Friday, October 2, 2015

Let's deter the rich from having kids

As Piketty's Capital in the 21st Century so painstakingly argued, inherited wealth is a primary driver of global inequality and poverty. Today, he writes, "inheritances (of fortunes accumulated in the past) predominate over saving (wealth accumulated in the present)." Elsewhere, Matt Bruenig gives a sense of the scale of the problem: "the wealthiest 1 percent of families have received, on average, $2.7 million in inheritance" - about 447 times what the least wealthy receive.

Clearly, any economic agenda aspiring to reduce inequality and poverty has a significant interest in doing what it can to minimize inherited wealth among the rich. So why not do what we can to deter the rich from having kids?

This of course is a mirror of the recently popular scheme of funding contraception to keep the poors from making so many welfare babies. What I find interesting is that we literally never talk about this, even though it relies on the exact same rationalizations as the other scheme, and has significant additional advantages.
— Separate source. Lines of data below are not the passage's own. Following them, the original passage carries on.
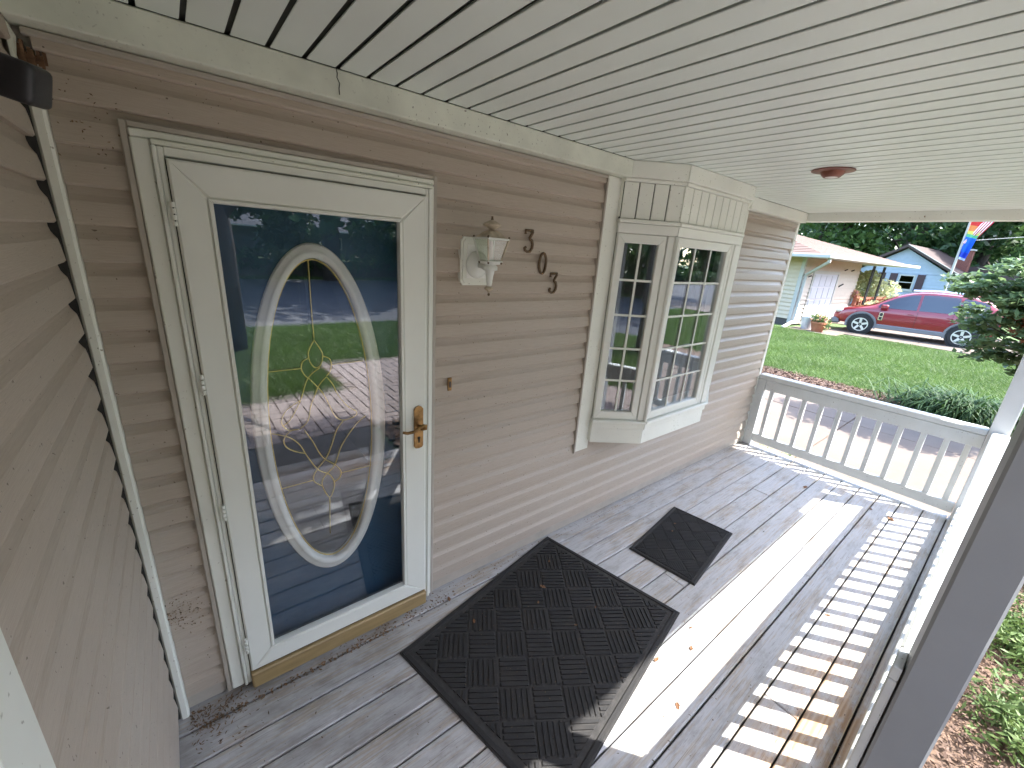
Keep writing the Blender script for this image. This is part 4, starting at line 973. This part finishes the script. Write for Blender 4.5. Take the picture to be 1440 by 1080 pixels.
juniper('low bright juniper at the right edge beside the near post', (3.78, -2.30, GZ), .52)
juniper('low juniper in the bottom right corner of the mulch bed', (2.95, -2.42, GZ), .52)
juniper('low juniper at the paver edge in front of the porch post', (2.15, -2.62, GZ), .38)
juniper('low juniper furthest along the mulch bed by the corner post', (4.65, -2.50, GZ), .36)

# ================================================================== NEIGHBOUR'S HOUSE
NH = thing('neighbour_house', 'pale yellow house with a red brown hip roof beyond the lawn', 'house', (19.20, 4.45, GZ), math.radians(-3.5))
def lapwall(p0, d, ln, z0, z1, ch, nrm, depth=.045):
    m = MB(); z = z0; p0 = Vector(p0); d = Vector(d); nv_ = Vector(nrm)
    while z < z1-.01:
        t = min(z+ch, z1); q = [p0+nv_*depth, p0+d*ln+nv_*depth, p0+d*ln+nv_*.004, p0+nv_*.004, p0, p0+d*ln]
        v = [(q[0].x, q[0].y, z), (q[1].x, q[1].y, z), (q[2].x, q[2].y, t), (q[3].x, q[3].y, t), (q[4].x, q[4].y, z), (q[5].x, q[5].y, z)]
        m.add(v, [(0, 1, 2, 3), (0, 1, 5, 4)]); z = t
    return m
part('left_wall', lapwall((0, .1, 0), (0, 1, 0), 9.5, .25, 2.62, .16, (-1, 0, 0)), 'yellow_siding', NH)
part('foundation', MB().box(-.0, 6.0, .02, 9.5, -.2, .26), 'wall_far', NH)
part('front_wall', lapwall((.1, 0, 0), (1, 0, 0), 5.9, .05, 2.62, .16, (0, -1, 0)), 'cream_siding', NH)
part('recess_wall', lapwall((6.1, 1.7, 0), (1, 0, 0), 4, .05, 2.62, .16, (0, -1, 0)), 'yellow_siding', NH)
part('return_wall', MB().box(5.85, 6.0, .03, 1.75, 0, 2.62), 'cream_siding', NH)
part('corner_board', MB().box(-.03, .10, -.03, .10, .1, 2.62), 'white_far', NH)
gd = part('garage_door', MB().box(1.05, 3.45, -.04, -.022, .0, 2.05), 'door_far', NH)
for i in range(4):
    for j in range(4): part('door_panel', box(1.10+.59*i, 1.62+.59*i, -.055, -.041, .06+.5*j, .50+.5*j, bev=.01), 'door_far', gd)
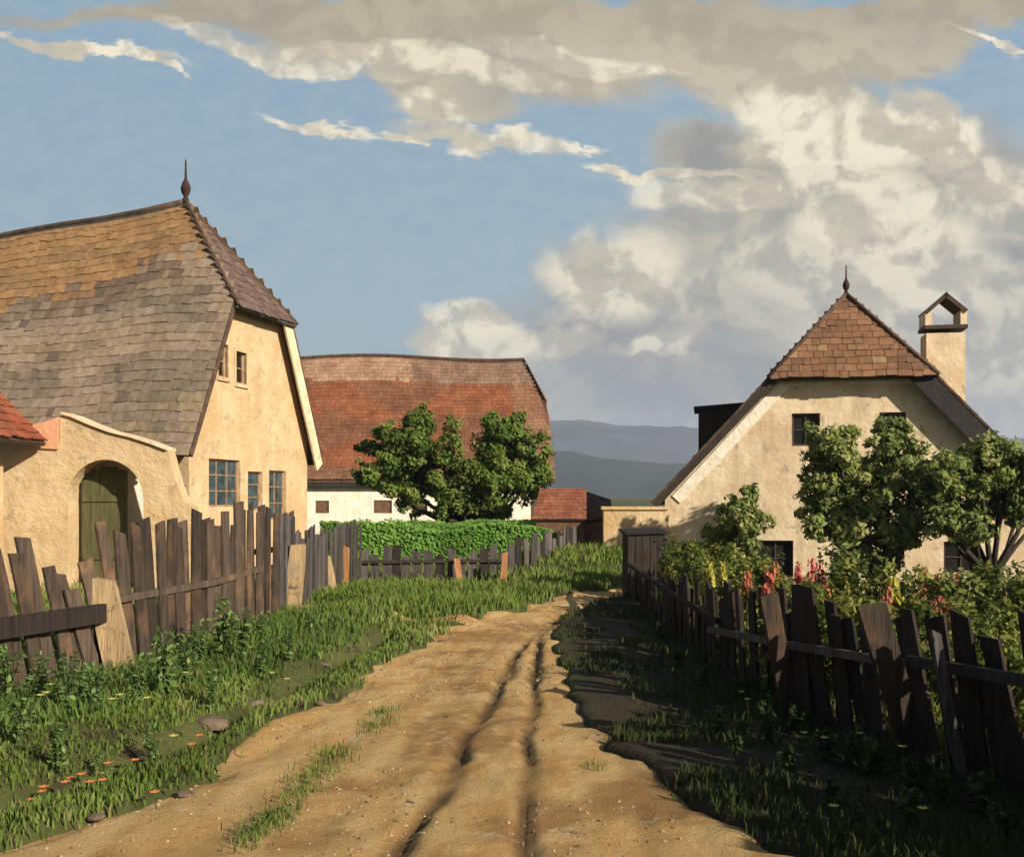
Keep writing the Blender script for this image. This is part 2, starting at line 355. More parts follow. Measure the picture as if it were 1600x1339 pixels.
for ry, rx, wd, dp, dk in RUTS:
    c = np.interp(Yg, ry, rx) + .035*vnoise(Xg*0, Yg, .9, 21) + .014*vnoise(Xg*0+3, Yg, 5., 22) + .010*vnoise(Xg*6, Yg, 11., 24)
    a = np.clip(.95+.35*vnoise(Xg*0, Yg, 1.1, 31)+.3*vnoise(Xg*2, Yg, 4.5, 33), .3, 1.5); wv = wd*(1+.4*vnoise(Xg*0, Yg, 2.1, 41)+.3*vnoise(Xg*0,Yg,7,43))
    g = np.exp(-((Xg-c)/wv)**2)*ss(16, 12, Yg)
    Zr -= dp*g*a; Zr += dp*.10*np.exp(-((Xg-c+wv*2.2)/(wv*1.3))**2)*ss(16,12,Yg); Rt = np.maximum(Rt, g*dk*np.clip(a,0,1)*.9)
Zl = .006*fbm(Xg, Yg, 1.1, 8) + .006*fbm(Xg*1.5, Yg, 7, 12, 4) + Zr
Zl = H(Xg, Yg) + .022 + Zl*ss(-.05, .25, D) - .075*ss(.28, -.10, D)
sheet('lane', Xg, Yg, Zl, M['lane'], rut=np.clip(Rt, 0, 1), kind='structure')
def lane_z(x, y): return Hs(x, y) + .03

tx_ = np.linspace(-3.1, -.25, 90); tw_ = np.linspace(-1, 1, 16); TX, TW = np.meshgrid(tx_, tw_)
half = .22*(1+.5*vnoise(TX, TX*0, 1.5, 3))*ss(-3.1, -2.0, TX)+.04
TY = 15.1 + .18*np.sin(TX*1.6) + (TX+.3)*-.12 + TW*half
sheet('footpath', TX, TY, H(TX, TY) + .035 - .09*np.abs(TW)**2 + .02*fbm(TX, TY, 4, 6, 3), M['lane'], rut=np.zeros_like(TX), kind='structure')
onpath = lambda x, y: (np.abs(y-(15.1+.18*np.sin(x*1.6)+(x+.3)*-.12)) < .16) & (x > -2.6) & (x < 0)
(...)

As the argument goes, it's completely legitimate to implement class-based population controls as long as they are not coercive. Obviously providing free contraception will not be a particularly effective approach for the rich, but one can imagine all kinds of alternatives. For example, the government could provide a tax benefit for wealthy, childless parents who voluntarily undergo free sterilization. It could actively promote the virtues of sterilization for the rich in aggressive, massively funded public service announcements and marketing campaigns. And government prosecutors could as a matter of policy always offer sterilizations when plea bargaining with the rich.

A crucial point here is that because inheritance among the rich is such a costly problem to society, absolutely extraordinary investments and measures are justified in curbing it. Just consider Fred Koch, for example, who left a $5.6 billion estate when he died. The potential returns on investment here are huge. An even more crucial point is that when the investment is successful it's also somewhat temporary, since it isn't trapped as unproductive, inherited capital.

There are of course some complications with this approach, but they don't strike me as particularly decisive. For example, if your goal is to prevent any inheritance, you would hypothetically have to deter the birth of any potential inheritors. This certainly expands the program, but we are still talking about potential heirs to just 1% of the population. Moreover, there's probably reason to suspect that this kind of deterrence can work in degrees if we assume that the rich are more motivated to hoard wealth for immediate heirs than for more distant relatives. I suspect you would also want to create some supplementary programs to deal with other avenues of inheritance, like adoption and nepotism, but we can still leverage many of the same incentives.

Again, it's notable that we never see technocratic capitalists consider population engineering for the rich, even though the rationale is almost completely identical. By the way, another advantage to targeting the rich is that it completely avoids the standard concerns about economic coercion that naturally emerge when you engineer a system that encourages - er, "facilitates" - the most powerless people giving up even more.